### WHAT IS EXPECTED
Copy out all of the material, matching it word for word.

== SUPPLIED DATA ==

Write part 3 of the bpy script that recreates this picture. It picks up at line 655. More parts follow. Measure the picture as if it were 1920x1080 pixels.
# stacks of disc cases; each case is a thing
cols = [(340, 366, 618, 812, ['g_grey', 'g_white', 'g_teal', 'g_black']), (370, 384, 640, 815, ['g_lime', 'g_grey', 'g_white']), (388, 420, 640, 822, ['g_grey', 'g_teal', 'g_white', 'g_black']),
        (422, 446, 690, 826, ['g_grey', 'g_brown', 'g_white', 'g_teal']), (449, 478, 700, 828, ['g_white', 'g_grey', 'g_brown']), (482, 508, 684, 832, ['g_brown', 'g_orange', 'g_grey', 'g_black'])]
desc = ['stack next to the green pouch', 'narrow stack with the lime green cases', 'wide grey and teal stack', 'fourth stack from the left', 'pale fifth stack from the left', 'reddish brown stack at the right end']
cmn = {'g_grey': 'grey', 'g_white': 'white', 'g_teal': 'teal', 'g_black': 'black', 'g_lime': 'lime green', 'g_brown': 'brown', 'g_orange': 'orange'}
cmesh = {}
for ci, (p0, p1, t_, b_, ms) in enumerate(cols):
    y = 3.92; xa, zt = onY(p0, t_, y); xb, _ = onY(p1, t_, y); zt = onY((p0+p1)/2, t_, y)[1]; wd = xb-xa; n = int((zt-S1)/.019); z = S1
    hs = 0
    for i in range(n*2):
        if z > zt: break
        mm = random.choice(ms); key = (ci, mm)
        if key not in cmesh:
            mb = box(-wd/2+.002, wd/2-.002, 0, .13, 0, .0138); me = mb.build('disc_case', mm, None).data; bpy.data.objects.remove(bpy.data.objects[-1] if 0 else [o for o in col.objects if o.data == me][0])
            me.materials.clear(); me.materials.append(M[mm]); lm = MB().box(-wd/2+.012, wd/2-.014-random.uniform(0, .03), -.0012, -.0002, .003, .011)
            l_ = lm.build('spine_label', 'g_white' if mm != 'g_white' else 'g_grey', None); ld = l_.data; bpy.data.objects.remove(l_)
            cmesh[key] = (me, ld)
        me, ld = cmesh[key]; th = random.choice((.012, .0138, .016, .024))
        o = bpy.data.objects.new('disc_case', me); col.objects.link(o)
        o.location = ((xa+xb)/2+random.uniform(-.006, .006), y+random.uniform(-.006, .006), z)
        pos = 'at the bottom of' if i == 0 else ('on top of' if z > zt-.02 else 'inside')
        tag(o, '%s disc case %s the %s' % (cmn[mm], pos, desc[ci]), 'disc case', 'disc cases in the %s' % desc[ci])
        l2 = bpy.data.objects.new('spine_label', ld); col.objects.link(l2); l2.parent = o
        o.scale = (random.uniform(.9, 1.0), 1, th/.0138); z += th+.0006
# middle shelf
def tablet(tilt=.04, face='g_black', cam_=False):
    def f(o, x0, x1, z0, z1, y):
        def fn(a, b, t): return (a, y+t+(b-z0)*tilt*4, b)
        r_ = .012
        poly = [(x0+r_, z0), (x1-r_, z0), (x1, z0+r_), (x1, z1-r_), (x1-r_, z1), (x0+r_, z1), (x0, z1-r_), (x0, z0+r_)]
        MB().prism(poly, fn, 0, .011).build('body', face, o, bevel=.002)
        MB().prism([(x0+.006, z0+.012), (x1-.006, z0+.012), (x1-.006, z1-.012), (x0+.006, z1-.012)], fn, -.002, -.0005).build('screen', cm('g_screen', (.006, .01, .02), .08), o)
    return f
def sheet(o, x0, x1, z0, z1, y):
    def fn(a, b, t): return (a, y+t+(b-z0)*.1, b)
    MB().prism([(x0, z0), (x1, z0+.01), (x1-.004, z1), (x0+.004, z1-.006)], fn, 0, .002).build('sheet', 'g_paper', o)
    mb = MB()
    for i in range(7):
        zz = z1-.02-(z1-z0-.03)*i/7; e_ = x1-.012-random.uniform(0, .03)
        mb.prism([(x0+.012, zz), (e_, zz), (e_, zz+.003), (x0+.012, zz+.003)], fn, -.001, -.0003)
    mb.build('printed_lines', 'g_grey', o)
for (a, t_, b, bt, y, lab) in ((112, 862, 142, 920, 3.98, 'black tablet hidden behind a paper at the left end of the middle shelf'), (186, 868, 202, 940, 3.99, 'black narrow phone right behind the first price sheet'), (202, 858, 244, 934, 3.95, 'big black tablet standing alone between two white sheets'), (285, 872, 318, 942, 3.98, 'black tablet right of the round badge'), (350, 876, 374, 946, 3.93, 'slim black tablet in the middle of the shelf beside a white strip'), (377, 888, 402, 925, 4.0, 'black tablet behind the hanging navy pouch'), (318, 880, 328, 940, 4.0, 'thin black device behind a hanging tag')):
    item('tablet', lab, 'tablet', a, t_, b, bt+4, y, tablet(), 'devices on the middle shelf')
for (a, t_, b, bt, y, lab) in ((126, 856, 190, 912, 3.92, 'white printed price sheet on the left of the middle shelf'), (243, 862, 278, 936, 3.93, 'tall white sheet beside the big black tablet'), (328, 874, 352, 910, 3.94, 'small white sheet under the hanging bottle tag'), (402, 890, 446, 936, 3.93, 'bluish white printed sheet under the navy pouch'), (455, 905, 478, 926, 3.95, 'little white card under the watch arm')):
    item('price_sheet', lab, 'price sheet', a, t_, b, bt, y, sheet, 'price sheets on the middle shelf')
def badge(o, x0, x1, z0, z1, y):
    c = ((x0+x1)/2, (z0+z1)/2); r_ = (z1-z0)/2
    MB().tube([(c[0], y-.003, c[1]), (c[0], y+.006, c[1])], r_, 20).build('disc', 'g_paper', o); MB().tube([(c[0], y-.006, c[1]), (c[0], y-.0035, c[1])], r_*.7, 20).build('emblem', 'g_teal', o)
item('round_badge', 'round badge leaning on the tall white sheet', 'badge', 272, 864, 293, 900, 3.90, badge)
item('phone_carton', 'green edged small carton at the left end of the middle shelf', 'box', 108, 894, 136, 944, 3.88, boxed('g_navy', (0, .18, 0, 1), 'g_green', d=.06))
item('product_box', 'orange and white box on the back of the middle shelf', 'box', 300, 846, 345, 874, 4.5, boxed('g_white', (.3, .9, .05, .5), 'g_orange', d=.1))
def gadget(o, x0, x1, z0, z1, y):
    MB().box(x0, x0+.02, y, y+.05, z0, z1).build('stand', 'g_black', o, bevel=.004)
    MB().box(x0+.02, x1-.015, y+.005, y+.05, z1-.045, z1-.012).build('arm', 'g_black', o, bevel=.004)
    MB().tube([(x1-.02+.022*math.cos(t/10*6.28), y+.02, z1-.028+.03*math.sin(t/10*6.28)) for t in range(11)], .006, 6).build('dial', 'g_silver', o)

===

### CORRECT ANSWER
Write part 3 of the bpy script that recreates this picture. It picks up at line 655. More parts follow. Measure the picture as if it were 1920x1080 pixels.
# stacks of disc cases; each case is a thing
cols = [(340, 366, 618, 812, ['g_grey', 'g_white', 'g_teal', 'g_black']), (370, 384, 640, 815, ['g_lime', 'g_grey', 'g_white']), (388, 420, 640, 822, ['g_grey', 'g_teal', 'g_white', 'g_black']),
        (422, 446, 690, 826, ['g_grey', 'g_brown', 'g_white', 'g_teal']), (449, 478, 700, 828, ['g_white', 'g_grey', 'g_brown']), (482, 508, 684, 832, ['g_brown', 'g_orange', 'g_grey', 'g_black'])]
desc = ['stack next to the green pouch', 'narrow stack with the lime green cases', 'wide grey and teal stack', 'fourth stack from the left', 'pale fifth stack from the left', 'reddish brown stack at the right end']
cmn = {'g_grey': 'grey', 'g_white': 'white', 'g_teal': 'teal', 'g_black': 'black', 'g_lime': 'lime green', 'g_brown': 'brown', 'g_orange': 'orange'}
cmesh = {}
for ci, (p0, p1, t_, b_, ms) in enumerate(cols):
    y = 3.92; xa, zt = onY(p0, t_, y); xb, _ = onY(p1, t_, y); zt = onY((p0+p1)/2, t_, y)[1]; wd = xb-xa; n = int((zt-S1)/.019); z = S1
    hs = 0
    for i in range(n*2):
        if z > zt: break
        mm = random.choice(ms); key = (ci, mm)
        if key not in cmesh:
            mb = box(-wd/2+.002, wd/2-.002, 0, .13, 0, .0138); me = mb.build('disc_case', mm, None).data; bpy.data.objects.remove(bpy.data.objects[-1] if 0 else [o for o in col.objects if o.data == me][0])
            me.materials.clear(); me.materials.append(M[mm]); lm = MB().box(-wd/2+.012, wd/2-.014-random.uniform(0, .03), -.0012, -.0002, .003, .011)
            l_ = lm.build('spine_label', 'g_white' if mm != 'g_white' else 'g_grey', None); ld = l_.data; bpy.data.objects.remove(l_)
            cmesh[key] = (me, ld)
        me, ld = cmesh[key]; th = random.choice((.012, .0138, .016, .024))
        o = bpy.data.objects.new('disc_case', me); col.objects.link(o)
        o.location = ((xa+xb)/2+random.uniform(-.006, .006), y+random.uniform(-.006, .006), z)
        pos = 'at the bottom of' if i == 0 else ('on top of' if z > zt-.02 else 'inside')
        tag(o, '%s disc case %s the %s' % (cmn[mm], pos, desc[ci]), 'disc case', 'disc cases in the %s' % desc[ci])
        l2 = bpy.data.objects.new('spine_label', ld); col.objects.link(l2); l2.parent = o
        o.scale = (random.uniform(.9, 1.0), 1, th/.0138); z += th+.0006
# middle shelf
def tablet(tilt=.04, face='g_black', cam_=False):
    def f(o, x0, x1, z0, z1, y):
        def fn(a, b, t): return (a, y+t+(b-z0)*tilt*4, b)
        r_ = .012
        poly = [(x0+r_, z0), (x1-r_, z0), (x1, z0+r_), (x1, z1-r_), (x1-r_, z1), (x0+r_, z1), (x0, z1-r_), (x0, z0+r_)]
        MB().prism(poly, fn, 0, .011).build('body', face, o, bevel=.002)
        MB().prism([(x0+.006, z0+.012), (x1-.006, z0+.012), (x1-.006, z1-.012), (x0+.006, z1-.012)], fn, -.002, -.0005).build('screen', cm('g_screen', (.006, .01, .02), .08), o)
    return f
def sheet(o, x0, x1, z0, z1, y):
    def fn(a, b, t): return (a, y+t+(b-z0)*.1, b)
    MB().prism([(x0, z0), (x1, z0+.01), (x1-.004, z1), (x0+.004, z1-.006)], fn, 0, .002).build('sheet', 'g_paper', o)
    mb = MB()
    for i in range(7):
        zz = z1-.02-(z1-z0-.03)*i/7; e_ = x1-.012-random.uniform(0, .03)
        mb.prism([(x0+.012, zz), (e_, zz), (e_, zz+.003), (x0+.012, zz+.003)], fn, -.001, -.0003)
    mb.build('printed_lines', 'g_grey', o)
for (a, t_, b, bt, y, lab) in ((112, 862, 142, 920, 3.98, 'black tablet hidden behind a paper at the left end of the middle shelf'), (186, 868, 202, 940, 3.99, 'black narrow phone right behind the first price sheet'), (202, 858, 244, 934, 3.95, 'big black tablet standing alone between two white sheets'), (285, 872, 318, 942, 3.98, 'black tablet right of the round badge'), (350, 876, 374, 946, 3.93, 'slim black tablet in the middle of the shelf beside a white strip'), (377, 888, 402, 925, 4.0, 'black tablet behind the hanging navy pouch'), (318, 880, 328, 940, 4.0, 'thin black device behind a hanging tag')):
    item('tablet', lab, 'tablet', a, t_, b, bt+4, y, tablet(), 'devices on the middle shelf')
for (a, t_, b, bt, y, lab) in ((126, 856, 190, 912, 3.92, 'white printed price sheet on the left of the middle shelf'), (243, 862, 278, 936, 3.93, 'tall white sheet beside the big black tablet'), (328, 874, 352, 910, 3.94, 'small white sheet under the hanging bottle tag'), (402, 890, 446, 936, 3.93, 'bluish white printed sheet under the navy pouch'), (455, 905, 478, 926, 3.95, 'little white card under the watch arm')):
    item('price_sheet', lab, 'price sheet', a, t_, b, bt, y, sheet, 'price sheets on the middle shelf')
def badge(o, x0, x1, z0, z1, y):
    c = ((x0+x1)/2, (z0+z1)/2); r_ = (z1-z0)/2
    MB().tube([(c[0], y-.003, c[1]), (c[0], y+.006, c[1])], r_, 20).build('disc', 'g_paper', o); MB().tube([(c[0], y-.006, c[1]), (c[0], y-.0035, c[1])], r_*.7, 20).build('emblem', 'g_teal', o)
item('round_badge', 'round badge leaning on the tall white sheet', 'badge', 272, 864, 293, 900, 3.90, badge)
item('phone_carton', 'green edged small carton at the left end of the middle shelf', 'box', 108, 894, 136, 944, 3.88, boxed('g_navy', (0, .18, 0, 1), 'g_green', d=.06))
item('product_box', 'orange and white box on the back of the middle shelf', 'box', 300, 846, 345, 874, 4.5, boxed('g_white', (.3, .9, .05, .5), 'g_orange', d=.1))
def gadget(o, x0, x1, z0, z1, y):
    MB().box(x0, x0+.02, y, y+.05, z0, z1).build('stand', 'g_black', o, bevel=.004)
    MB().box(x0+.02, x1-.015, y+.005, y+.05, z1-.045, z1-.012).build('arm', 'g_black', o, bevel=.004)
    MB().tube([(x1-.02+.022*math.cos(t/10*6.28), y+.02, z1-.028+.03*math.sin(t/10*6.28)) for t in range(11)], .006, 6).build('dial', 'g_silver', o)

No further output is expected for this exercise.